Friday, Aug. 19, 1966
A Different Kind of Johnson
They've been telling some terrible things about me. The most vicious thing they've said is that I'm related to Lyndon Johnson. I want you to know there's not a dang thing to it.
When I look on the national scene, and I see drunk men at the head of the Government, and I see high-placed preachers on the President's staff dancing vulgar dances until 3 o'clock in the morning while our boys are fighting and dying in the jungles of Viet Nam, I cringe, I tell you. If that's the Great Society, I want no part of it.

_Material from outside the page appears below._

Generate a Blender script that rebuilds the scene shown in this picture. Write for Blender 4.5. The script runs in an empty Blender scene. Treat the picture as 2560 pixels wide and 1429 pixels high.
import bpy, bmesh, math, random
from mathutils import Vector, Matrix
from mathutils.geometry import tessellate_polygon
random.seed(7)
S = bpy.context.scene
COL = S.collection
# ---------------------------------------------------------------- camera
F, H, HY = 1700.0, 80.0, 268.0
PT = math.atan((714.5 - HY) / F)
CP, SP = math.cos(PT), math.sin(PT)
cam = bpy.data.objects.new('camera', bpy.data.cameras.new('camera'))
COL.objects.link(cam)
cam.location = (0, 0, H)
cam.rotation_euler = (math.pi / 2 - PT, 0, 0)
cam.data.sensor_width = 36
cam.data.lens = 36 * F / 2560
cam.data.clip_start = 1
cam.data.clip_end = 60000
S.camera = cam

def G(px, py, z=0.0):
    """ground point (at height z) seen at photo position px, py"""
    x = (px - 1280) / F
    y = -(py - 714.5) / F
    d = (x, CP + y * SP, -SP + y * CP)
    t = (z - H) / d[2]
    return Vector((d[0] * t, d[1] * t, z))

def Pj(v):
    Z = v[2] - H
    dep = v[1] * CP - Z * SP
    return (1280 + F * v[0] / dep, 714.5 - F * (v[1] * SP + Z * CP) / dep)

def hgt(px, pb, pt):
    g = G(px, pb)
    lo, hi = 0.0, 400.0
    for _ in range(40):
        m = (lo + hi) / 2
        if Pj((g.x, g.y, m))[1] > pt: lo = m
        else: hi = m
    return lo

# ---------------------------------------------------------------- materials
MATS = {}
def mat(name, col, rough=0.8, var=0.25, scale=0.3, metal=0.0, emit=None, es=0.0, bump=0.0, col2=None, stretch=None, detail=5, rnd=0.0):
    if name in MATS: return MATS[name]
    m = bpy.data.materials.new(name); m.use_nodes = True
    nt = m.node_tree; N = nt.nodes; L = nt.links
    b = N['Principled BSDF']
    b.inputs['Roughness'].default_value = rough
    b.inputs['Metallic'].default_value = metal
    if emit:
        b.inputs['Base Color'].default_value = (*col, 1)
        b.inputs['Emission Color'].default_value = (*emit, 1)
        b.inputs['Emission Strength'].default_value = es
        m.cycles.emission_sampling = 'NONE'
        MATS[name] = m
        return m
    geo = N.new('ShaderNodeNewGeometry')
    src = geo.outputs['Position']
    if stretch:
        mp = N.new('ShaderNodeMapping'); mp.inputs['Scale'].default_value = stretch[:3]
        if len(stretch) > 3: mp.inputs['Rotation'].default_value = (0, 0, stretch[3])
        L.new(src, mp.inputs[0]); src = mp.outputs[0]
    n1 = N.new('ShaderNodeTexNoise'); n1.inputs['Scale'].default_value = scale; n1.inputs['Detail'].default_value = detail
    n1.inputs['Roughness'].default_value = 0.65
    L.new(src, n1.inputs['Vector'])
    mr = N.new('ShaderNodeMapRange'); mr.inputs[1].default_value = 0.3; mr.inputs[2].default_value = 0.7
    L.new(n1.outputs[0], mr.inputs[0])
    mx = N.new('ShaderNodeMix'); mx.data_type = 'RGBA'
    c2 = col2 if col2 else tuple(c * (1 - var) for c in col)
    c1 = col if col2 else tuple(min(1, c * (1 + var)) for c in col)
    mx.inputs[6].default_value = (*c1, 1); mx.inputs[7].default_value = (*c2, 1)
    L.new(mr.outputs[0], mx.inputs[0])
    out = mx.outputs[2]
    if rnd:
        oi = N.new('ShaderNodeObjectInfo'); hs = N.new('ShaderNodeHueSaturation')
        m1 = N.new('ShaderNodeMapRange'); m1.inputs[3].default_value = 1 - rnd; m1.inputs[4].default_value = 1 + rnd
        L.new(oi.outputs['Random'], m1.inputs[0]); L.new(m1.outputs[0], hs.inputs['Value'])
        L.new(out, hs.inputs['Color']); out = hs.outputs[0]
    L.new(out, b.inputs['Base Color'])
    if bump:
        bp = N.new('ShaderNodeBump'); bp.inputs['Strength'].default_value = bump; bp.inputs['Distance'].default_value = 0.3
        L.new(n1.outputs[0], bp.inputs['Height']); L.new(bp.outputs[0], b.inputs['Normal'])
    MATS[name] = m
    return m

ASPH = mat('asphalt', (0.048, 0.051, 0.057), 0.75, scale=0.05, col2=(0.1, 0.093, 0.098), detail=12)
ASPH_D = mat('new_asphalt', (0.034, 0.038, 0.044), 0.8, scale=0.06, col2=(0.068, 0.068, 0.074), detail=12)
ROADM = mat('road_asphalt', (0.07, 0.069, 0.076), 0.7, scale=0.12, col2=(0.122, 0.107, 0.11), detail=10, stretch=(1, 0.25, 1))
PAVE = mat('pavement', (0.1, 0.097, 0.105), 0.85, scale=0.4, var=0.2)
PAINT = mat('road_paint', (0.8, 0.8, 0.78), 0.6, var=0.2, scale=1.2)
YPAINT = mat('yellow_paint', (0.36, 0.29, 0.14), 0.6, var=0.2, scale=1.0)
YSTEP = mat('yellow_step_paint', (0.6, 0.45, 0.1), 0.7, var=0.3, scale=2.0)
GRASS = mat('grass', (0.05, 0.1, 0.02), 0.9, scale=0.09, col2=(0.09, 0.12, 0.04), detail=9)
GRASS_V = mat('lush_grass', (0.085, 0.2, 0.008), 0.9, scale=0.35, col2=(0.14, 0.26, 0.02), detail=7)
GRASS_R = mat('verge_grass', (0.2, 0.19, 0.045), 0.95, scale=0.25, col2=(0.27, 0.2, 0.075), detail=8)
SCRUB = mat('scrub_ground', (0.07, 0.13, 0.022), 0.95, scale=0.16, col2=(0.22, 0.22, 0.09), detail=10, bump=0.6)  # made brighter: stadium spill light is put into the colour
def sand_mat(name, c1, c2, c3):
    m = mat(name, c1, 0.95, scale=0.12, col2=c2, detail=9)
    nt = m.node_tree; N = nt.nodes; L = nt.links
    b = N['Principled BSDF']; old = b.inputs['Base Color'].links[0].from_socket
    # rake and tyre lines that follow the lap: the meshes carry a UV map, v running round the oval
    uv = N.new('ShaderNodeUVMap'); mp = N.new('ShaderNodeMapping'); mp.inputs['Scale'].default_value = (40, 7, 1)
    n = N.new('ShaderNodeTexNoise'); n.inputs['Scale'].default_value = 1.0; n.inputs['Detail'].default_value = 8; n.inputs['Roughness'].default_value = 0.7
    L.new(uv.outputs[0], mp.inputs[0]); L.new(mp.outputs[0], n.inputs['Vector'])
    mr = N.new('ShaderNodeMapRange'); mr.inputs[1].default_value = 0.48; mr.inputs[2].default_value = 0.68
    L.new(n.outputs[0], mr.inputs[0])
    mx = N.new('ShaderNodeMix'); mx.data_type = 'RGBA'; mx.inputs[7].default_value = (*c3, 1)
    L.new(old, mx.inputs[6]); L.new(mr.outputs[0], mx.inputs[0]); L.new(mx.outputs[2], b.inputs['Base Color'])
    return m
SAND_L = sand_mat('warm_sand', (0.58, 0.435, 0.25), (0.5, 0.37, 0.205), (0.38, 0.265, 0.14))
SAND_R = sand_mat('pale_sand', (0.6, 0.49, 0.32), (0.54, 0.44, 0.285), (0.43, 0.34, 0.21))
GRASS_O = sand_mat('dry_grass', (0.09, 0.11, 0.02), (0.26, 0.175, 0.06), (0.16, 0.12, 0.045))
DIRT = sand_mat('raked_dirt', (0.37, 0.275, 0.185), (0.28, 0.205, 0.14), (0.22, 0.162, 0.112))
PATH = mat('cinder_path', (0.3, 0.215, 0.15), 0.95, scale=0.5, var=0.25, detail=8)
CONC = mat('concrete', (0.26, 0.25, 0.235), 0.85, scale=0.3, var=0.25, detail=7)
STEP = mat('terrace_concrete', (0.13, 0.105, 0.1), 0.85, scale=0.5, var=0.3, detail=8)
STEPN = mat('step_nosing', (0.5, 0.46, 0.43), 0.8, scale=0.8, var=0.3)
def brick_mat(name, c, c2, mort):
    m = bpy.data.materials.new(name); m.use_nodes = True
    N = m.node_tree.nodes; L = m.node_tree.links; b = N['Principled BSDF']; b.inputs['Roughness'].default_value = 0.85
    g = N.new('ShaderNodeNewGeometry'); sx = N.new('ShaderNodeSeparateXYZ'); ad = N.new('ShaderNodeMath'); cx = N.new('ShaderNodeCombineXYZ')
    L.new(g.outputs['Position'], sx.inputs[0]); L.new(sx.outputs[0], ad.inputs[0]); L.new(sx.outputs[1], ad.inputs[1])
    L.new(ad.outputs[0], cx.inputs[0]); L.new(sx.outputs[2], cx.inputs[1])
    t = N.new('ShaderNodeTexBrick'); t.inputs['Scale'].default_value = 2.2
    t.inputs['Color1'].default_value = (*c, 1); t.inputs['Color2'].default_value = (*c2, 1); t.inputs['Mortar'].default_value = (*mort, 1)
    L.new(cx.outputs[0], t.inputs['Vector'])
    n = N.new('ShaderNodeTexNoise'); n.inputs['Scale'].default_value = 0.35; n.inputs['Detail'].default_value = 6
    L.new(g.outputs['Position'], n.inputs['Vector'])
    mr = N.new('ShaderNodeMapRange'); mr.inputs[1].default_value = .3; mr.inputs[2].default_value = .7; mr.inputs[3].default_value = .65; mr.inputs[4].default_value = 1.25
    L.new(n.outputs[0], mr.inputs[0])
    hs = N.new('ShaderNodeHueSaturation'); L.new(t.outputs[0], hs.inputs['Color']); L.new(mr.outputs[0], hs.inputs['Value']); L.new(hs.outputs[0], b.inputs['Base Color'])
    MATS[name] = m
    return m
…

The greatest service that Lyndon Johnson is performing for the people of this country is the fact that his sitting in the President's chair keeps Hubert Humphrey out of it.
With such impassioned oratory, James Douglas Johnson, 41--neither a consanguineal nor a philosophical relation of the President--last week handily captured the Democratic nomination for Governor of Arkansas. Not too many people in the capital of Little Rock gave Johnson, an out-and-out segregationist ("I don't shake hands with niggers"), very much notice when he entered the campaign last spring. Many even discounted his chances after he ran first in the July 26 primary, expecting most Democrats to rally in the runoff behind J. Frank Holt, 55, an easygoing moderate and the candidate of the Arkansas machine headed by outgoing Governor Orval Faubus.
Evangelical Eloquence. What few of the big-city slickers realized was that Johnson, who resigned from the State Supreme Court to campaign, was having an electric effect on Arkansas' farmers and hill folk. His attraction was not entirely based on his segregationist views. He vowed that his election would end the twelve-year rule of the Faubus machine. He called Lyndon Johnson, who is none too popular in Arkansas, a "socialist" and a "parasite." He also, on occasion, made Washington sound like Sodom and Gomorrah, D.C.
With evangelical eloquence and a country band, Jim Johnson stumped the state, attacking the "no-win" policy in Viet Nam, the evils of federal handouts, race riots in the big cities, and the "foreign-aid giveaway to every Hottentot country in the world." He promised that, if elected, he would cut taxes, give teachers a $500 pay raise and schoolchildren free textbooks, and bring more industry into the state. He also promised to bring prayers back to the schoolroom. "We're going to pray in our schools in this state," he declared, "and I don't believe Lyndon Johnson would have the guts to send troops down here to try to keep us from it." He quoted the Bible, ended his speeches with a sincere "God bless you."
Winthrop in Winthrop. Johnson's opponent in November will be Republican Winthrop Rockefeller, 54, who this week opens his campaign in the tiny town of Winthrop (pop. 203). Rockefeller, who has singlehandedly rejuvenated the state G.O.P., won a surprising 43% of the vote when he ran against Faubus in 1964, and had hoped to do even better this time, especially if he faced the lackluster Holt. Johnson's victory not only robs Rockefeller of much of the anti-Faubus vote that came his way two years ago, but also injects into the battle a lively and colorful campaigner whom he will be hard pressed to match.